I see the point about how maybe there is more to it (psychological trauma etc). However the issue now is that anything we do/say that is in the slightest way unfavorable to them is seen as a hostile act. I am not sure how to reach out to them to try and understand the possible deeper issues they might have. My parents have tried all sorts of ways. I was always the 'nice older brother', only recently did I take a harsher stance (as my mum calls me crying about it).

We have tried limiting contact between my sisters as we see the bad influence. Did not work and only aggravated it; after all they are two fully abled (soon-to-be) adults. My younger sister goes over to my older sister's place so much that it is causing problems in her marriage.

This isn't a sons vs daughters gender issue; my younger brother is only 12, who knows what might happen. If anything, my younger sister was always seen as the brightest kid in the family. (and no, my mum didn't pressure for ridiculous straight As)

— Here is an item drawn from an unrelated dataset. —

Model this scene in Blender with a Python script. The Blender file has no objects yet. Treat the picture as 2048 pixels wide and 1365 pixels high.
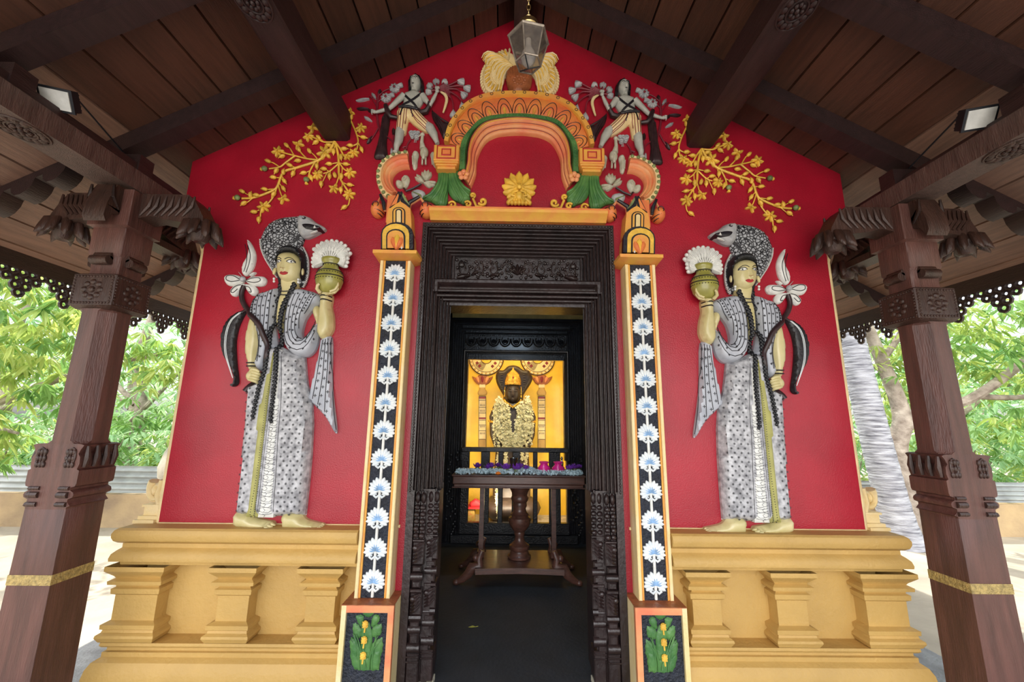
import bpy, math, random
import numpy as np
from mathutils import Vector, Matrix
from mathutils.geometry import delaunay_2d_cdt
R = random.Random(7)
C = bpy.context.scene.collection
sc = bpy.context.scene
# ---------------------------------------------------------------- camera
CX, CH, YAW, PITCH, ROLL, FPX = -0.0606, 1.5, 0.01014, 0.19271, 0.01298, 824.64
cp_, sp_ = math.cos(PITCH), math.sin(PITCH)
FW = Vector((math.sin(YAW)*cp_, math.cos(YAW)*cp_, sp_)); RT = Vector((math.cos(YAW), -math.sin(YAW), 0)); UP = RT.cross(FW)
R2 = math.cos(ROLL)*RT + math.sin(ROLL)*UP; U2 = -math.sin(ROLL)*RT + math.cos(ROLL)*UP
CO = Vector((CX, -2.7, CH))
cd = bpy.data.cameras.new('camera'); cam = bpy.data.objects.new('camera', cd); C.objects.link(cam)
cd.sensor_width = 36; cd.lens = FPX/2048*36; cd.clip_start = .02; cd.clip_end = 300
m = Matrix((R2, U2, -FW)).transposed().to_4x4(); m.translation = CO
cam.matrix_world = m; sc.camera = cam
def at(px, py, Y=0.0):
    """point (x, z) of the vertical plane y=Y that the survey of the facade gives"""
    d = FW + R2*((px-1024)/FPX) - U2*((py-682.5)/FPX)
    t = (Y-CO.y)/d.y
    return (CO.x+t*d.x, CO.z+t*d.z)
# ---------------------------------------------------------------- world, sun, exposure
sc.view_settings.view_transform = 'Standard'; sc.view_settings.look = 'None'
sc.view_settings.exposure = 0.15; sc.view_settings.gamma = 1; sc.view_settings.use_curve_mapping = False
w = bpy.data.worlds.new('world'); sc.world = w; w.use_nodes = True
wn = w.node_tree.nodes; wl = w.node_tree.links
bg = wn['Background']; sky = wn.new('ShaderNodeTexSky'); sky.sky_type = 'NISHITA'
sky.sun_disc = False; sky.sun_elevation = math.radians(52); sky.sun_rotation = math.radians(200); sky.air_density = 1.0; sky.dust_density = 3.0
hs = wn.new('ShaderNodeHueSaturation'); hs.inputs['Saturation'].default_value = .45
wl.new(sky.outputs[0], hs.inputs['Color']); wl.new(hs.outputs[0], bg.inputs[0]); bg.inputs[1].default_value = 0.46
sl = bpy.data.lights.new('sun', 'SUN'); sl.energy = 6.5; sl.angle = math.radians(.8); sl.color = (1, .95, .86)
so = bpy.data.objects.new('sun', sl); C.objects.link(so); so.location = (-6, -4, 10)
so.rotation_euler = (math.radians(36), math.radians(0), math.radians(-155))
def area(name, loc, rot, sx, sy, e, col=(1, 1, 1)):
    l = bpy.data.lights.new(name, 'AREA'); l.shape = 'RECTANGLE'; l.size = sx; l.size_y = sy; l.energy = e; l.color = col
    o = bpy.data.objects.new(name, l); C.objects.link(o); o.location = loc; o.rotation_euler = [math.radians(a) for a in rot]; return o
area('porch_daylight', (0, -6.2, 1.5), (88, 0, 0), 5.5, 2.4, 115, (1, .98, .95))
area('sanctum_lamp', (0.04, 3.12, 2.80), (48, 0, 0), 1.2, .12, 11, (1, .80, .42))
for s__ in (-1, 1): area('sanctum_side_fill', (.05+s__*.80, 3.03, 1.65), (90, 0, s__*32), .08, 1.0, 4.5, (1, .86, .55))  # added unseen strips that brighten the garland, no fixture there
area('sanctum_low_fill', (0.04, 3.05, .45), (115, 0, 0), 1.1, .1, 14, (1, .85, .6))  # added low fill lifting the idol from below, no fixture there
area('chamber_lamp', (0.05, .75, 2.9), (25, 0, 0), .6, .1, 9, (.65, .82, 1))
sp = bpy.data.lights.new('idol_fill_spot', 'SPOT'); sp.energy = 70; sp.spot_size = math.radians(46); sp.spot_blend = .5; sp.color = (1, .86, .58); sp.shadow_soft_size = .06  # added spot without a fixture, lights the front of idol and garland
spo = bpy.data.objects.new('idol_fill_spot', sp); C.objects.link(spo); spo.location = (.05, 2.3, 2.6); spo.rotation_euler = (math.radians(43), 0, 0)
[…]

Indeed, it is impossible for me to give the full picture in one post – it spans years of conflict, and this is only my side of the story. However, I have questioned myself many times as unbiasedly as possible if my family really did do something so terribly wrong and I still come to the conclusion that my sisters are too much (even if my parents erred). On the other hand, I do not think that they have ever tried to reflect on their actions or our well intentions for them, or tried to reconcile the issues.